A small victory

A small victory

EGL

Registrant
I know we have to take small victories where we can find them, so today I created one of my own.

I was the last of 3 children. When I was growing up, my parents didn't take any photos of me until I was about 7 or 8. I only have 1 photo of myself as a baby. It's a snapshot that my grandmother took of my mother holding me when I was a little over a year old. Grainy, taken at a distance, still can't really see much. Next photo of me was taken when I was about 6 and it is a family group photo.

So, I have a copy of that family group photo and today I scanned it into my computer and digitally cut and lifted my image from it. Put it onto a dark, mottled background and put it into a nice frame. Now I have a picture of (just) me from my childhood. I've got it on the table in the foyer so I can see it every time I come in or leave.

I know it seems like I'm creating something that never was from this, but it's important to me to kind of connect with that child that I was. I feel kind of like I have no identity from that time period since I don't even know what I looked like as before I was 6.

Anyway, made me feel good. It's a little victory.
 
Eddie,

I think that is great. Sounds like reminding you of the innocence of youth.

There are no pictures of me. But I would like to have done what you did.

Little victories are how wars are won. So you are that much closer to winning yours.

Peace,

Marc
 
Eddie,

We must be channeling or something.
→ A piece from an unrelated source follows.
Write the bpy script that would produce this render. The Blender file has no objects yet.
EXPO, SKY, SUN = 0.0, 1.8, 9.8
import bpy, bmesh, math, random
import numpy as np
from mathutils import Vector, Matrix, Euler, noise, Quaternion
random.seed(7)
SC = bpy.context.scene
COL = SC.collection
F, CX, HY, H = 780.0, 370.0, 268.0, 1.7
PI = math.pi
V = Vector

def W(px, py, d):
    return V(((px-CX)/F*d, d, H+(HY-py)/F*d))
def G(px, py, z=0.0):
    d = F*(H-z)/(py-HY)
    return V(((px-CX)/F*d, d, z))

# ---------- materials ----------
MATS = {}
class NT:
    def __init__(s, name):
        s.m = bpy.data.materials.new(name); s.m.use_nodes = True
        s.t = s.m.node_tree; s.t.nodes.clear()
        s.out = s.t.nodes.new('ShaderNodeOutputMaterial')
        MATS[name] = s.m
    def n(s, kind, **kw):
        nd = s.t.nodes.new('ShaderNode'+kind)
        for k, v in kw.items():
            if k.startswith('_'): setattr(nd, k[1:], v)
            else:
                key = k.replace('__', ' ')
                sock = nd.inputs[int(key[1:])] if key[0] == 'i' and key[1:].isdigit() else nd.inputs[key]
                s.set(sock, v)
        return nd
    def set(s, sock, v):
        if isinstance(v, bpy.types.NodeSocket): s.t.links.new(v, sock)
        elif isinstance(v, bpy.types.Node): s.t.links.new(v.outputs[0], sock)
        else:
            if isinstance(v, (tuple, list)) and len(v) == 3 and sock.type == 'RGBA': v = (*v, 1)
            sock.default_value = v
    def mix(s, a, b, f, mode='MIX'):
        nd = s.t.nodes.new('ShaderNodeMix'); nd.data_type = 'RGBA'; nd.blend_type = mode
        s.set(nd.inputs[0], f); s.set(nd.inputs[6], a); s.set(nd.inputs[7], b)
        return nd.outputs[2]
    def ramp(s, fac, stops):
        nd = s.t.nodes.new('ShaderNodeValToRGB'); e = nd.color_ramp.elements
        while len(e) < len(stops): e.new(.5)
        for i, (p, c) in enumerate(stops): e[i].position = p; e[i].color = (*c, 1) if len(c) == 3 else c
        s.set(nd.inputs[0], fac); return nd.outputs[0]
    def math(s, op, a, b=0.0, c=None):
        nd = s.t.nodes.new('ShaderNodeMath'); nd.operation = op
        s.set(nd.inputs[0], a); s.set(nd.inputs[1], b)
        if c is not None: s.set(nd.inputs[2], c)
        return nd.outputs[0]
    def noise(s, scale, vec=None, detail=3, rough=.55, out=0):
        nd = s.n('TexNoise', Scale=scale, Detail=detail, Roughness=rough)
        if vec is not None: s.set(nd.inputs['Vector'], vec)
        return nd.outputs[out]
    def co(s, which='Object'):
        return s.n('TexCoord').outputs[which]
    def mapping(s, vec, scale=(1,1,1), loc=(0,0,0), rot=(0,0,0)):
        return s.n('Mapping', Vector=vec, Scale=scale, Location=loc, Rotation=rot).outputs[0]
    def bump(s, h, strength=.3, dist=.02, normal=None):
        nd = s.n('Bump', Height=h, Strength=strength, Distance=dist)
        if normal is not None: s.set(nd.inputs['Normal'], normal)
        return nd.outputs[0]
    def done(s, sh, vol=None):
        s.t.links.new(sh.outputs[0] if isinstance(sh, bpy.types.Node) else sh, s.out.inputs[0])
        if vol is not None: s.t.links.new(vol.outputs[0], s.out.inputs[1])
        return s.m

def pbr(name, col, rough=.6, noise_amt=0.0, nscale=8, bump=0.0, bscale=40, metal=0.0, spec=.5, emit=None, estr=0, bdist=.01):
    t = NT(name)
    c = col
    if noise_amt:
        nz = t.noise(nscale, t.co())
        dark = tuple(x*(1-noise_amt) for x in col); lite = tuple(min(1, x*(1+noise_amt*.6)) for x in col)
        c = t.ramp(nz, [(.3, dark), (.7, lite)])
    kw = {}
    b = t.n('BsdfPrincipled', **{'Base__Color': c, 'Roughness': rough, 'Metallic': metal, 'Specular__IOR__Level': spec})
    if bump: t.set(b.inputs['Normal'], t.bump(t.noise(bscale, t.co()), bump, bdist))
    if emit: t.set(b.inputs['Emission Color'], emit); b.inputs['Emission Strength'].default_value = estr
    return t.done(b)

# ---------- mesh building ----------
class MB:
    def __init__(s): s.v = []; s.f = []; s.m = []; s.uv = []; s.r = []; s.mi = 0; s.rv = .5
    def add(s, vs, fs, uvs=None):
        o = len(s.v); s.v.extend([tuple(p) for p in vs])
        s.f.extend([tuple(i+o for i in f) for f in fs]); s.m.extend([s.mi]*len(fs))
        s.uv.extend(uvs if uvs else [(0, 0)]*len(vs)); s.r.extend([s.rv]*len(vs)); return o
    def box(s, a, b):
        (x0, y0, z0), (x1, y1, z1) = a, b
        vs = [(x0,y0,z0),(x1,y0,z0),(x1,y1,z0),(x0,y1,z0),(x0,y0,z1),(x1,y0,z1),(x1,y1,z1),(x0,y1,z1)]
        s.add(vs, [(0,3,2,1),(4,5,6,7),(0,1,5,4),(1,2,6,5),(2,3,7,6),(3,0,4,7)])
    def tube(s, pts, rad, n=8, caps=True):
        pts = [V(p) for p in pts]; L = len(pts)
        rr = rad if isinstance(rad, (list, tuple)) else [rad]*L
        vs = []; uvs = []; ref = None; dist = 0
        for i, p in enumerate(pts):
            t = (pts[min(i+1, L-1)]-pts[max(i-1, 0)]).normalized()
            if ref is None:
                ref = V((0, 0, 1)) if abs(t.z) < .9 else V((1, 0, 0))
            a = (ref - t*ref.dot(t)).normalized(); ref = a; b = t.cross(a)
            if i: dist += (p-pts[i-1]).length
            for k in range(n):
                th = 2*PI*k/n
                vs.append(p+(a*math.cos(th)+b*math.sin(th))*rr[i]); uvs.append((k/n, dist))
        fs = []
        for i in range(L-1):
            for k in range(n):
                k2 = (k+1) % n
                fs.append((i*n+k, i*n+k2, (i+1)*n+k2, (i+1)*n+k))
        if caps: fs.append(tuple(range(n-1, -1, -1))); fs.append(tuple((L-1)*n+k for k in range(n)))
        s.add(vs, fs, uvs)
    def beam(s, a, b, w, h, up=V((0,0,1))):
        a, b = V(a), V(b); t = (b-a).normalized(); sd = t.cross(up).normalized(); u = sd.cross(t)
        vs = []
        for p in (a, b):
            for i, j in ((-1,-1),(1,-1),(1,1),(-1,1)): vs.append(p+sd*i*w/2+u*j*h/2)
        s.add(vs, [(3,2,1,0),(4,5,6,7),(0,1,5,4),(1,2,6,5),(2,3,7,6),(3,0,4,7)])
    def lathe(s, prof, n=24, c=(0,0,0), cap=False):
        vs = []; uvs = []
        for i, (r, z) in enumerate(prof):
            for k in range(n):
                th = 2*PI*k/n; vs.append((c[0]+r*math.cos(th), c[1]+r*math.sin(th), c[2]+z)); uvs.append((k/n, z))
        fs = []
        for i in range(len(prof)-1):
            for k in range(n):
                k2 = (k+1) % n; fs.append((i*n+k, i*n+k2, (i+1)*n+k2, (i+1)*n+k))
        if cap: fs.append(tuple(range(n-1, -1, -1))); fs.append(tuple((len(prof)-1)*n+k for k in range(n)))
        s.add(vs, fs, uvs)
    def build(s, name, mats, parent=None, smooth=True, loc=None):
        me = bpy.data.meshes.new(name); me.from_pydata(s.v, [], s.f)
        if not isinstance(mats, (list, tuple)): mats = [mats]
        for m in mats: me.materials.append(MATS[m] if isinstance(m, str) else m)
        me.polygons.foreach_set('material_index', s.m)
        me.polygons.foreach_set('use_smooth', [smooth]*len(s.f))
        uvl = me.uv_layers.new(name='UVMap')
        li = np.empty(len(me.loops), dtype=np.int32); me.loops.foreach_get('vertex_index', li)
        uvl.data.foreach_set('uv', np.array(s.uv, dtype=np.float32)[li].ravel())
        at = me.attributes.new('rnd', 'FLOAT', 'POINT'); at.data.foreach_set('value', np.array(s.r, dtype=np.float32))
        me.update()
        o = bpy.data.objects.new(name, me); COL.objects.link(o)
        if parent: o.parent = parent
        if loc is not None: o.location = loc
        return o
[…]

I was going through some of the old family photos and came across several of me with different people. The one that means the most to me is the one with Diantha...what a cutie she was. There we were sitting in a couple of youth chairs in her backyard...mine and hers were across the alley from one another...looking right into the camera, squinting out the North Dakota summer sun. That was before any abuse but after we had discovered each other playing doctor. Can I say that? Wished I could have whisked him away after that picture was taken...it started after that.
Hoping that your picture is a point of healing for you...thank you for the memory you stimulated in me today.

David2020...seeing more clearly, these days.
 
EGL,

I am really pleased for you. I know how precious pictures of my childhood are, and it's nice that you a least have something to look at, even if the quality isn't what you hoped for. Definately a victory for you today, and I hope it gives you many hours of pleasure.
 
My computer wallpaper is a picture of me, aged about 3 and sitting in a battered tin pedal car with no tyres ! my first wheels :D

It's a terrific reminder of innocent days and I love to smile back at that kid every time my computer cranks up.

Dave
 
yeah

when they take the innocence away and replace it with abuse very little fun there.

I have a pic of me an innocent two year old, but the innocence is always there, just like the eternal kid.

Looking on the past with disgust, but digging myself out of the hole.

Everything I have to put in the past, so much hurt that we should never have been part of, but, we made it thru to where we are today.

The past I thought was impossible to get thru, but I am still here, just as we all are, we all have to discover our childhoods and think.

What might have been?

If only we knew

take care

ste
 
I must have been one of the most photographed kids around back then. There are so many old pictures of the inocent me. Sometimes it hurts to look at them. They remind me of what might have been. I love that little kid and wish that it were me.